The charge prompted U.N. Secretary-General Ban Ki-Moon to promise an investigation.

The report by Save the Children UK, based on field research in southern Sudan, the Ivory Coast and Haiti, describes sexual crimes committed by peacekeepers and international relief workers against children, some as young as 6.

It said some children were denied food unless they granted sexual favors, while others were forced to have sex or to take part in child pornography. Many more were subjected to improper touching or kissing.

"The report shows sexual abuse has been widely underreported because children are afraid to come forward," Jasmine Whitbread, chief executive of Save the Children UK, said in an interview.

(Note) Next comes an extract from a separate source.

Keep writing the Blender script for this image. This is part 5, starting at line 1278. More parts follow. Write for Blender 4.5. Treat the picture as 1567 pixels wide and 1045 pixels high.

"A tiny proportion of peacekeepers and aid workers are abusing the children they were sent to protect," she said. "It ranges from sex for food to coerced sex. It's despicable."

Calling the sexual exploitation of minors a "very serious issue," Ban repeated to reporters that he had a "zero tolerance" policy for such acts by U.N. personnel.

Earlier, U.N. spokeswoman Michele Montas welcomed the report. "It's fair, and I think it's essentially accurate," she said.

Montas noted the report stated the United Nations had already undertaken steps designed to tackle the problem, from establishing conduct and discipline units in all U.N. missions to strengthening training for all categories of U.N. personnel.

The study was based on research, confidential interviews and focus groups conducted last year. The charity emphasized that it did not produce comprehensive statistics about the scale of abuse but did gather enough information to indicate the problem was severe.

The report said that more than half the children interviewed knew of cases of sexual abuse and that in many instances children knew of 10 or more such incidents carried out by aid workers or peacekeepers.

The Save the Children UK researchers, who met with 129 girls and 121 boys between the ages of 10 and 17, and also with a number of adults, found that an "overwhelming" majority of the people interviewed would never report a case of abuse and had never heard of a case being reported.

The threat of retaliation and the stigma attached to sex abuse were powerful deterrents to coming forward, the report said.

Save the Children spokesman Dominic Nutt said U.N. peacekeepers were involved in many abuse cases because they were present throughout the world in large numbers. But he praised the United Nations for improving its reporting and investigative procedures regarding sex abuse.

"We're not singling out the U.N.," he said. "In some ways they do a good job. It's all peacekeepers and all aid workers, including Save the Children," that are involved in abuses.

The report says several Save the Children workers were fired for having sex with 17-year-old girls in violation of agency guidelines.

In its report, Save the Children UK makes three key recommendations: Establish a way for people to report abuse locally; create an international watchdog agency this year to deal with the problem, and set up a program to deal with the underlying causes of child abuse.

Tom Cargill, Africa program manager at the London think tank Chatham House, said the problem cannot be quickly solved.

"The governance of U.N. missions has always been a problem because soldiers from individual states are only beholden to those states," he said. "So it's difficult for the U.N. to pursue charges and difficult for the U.N. to investigate them."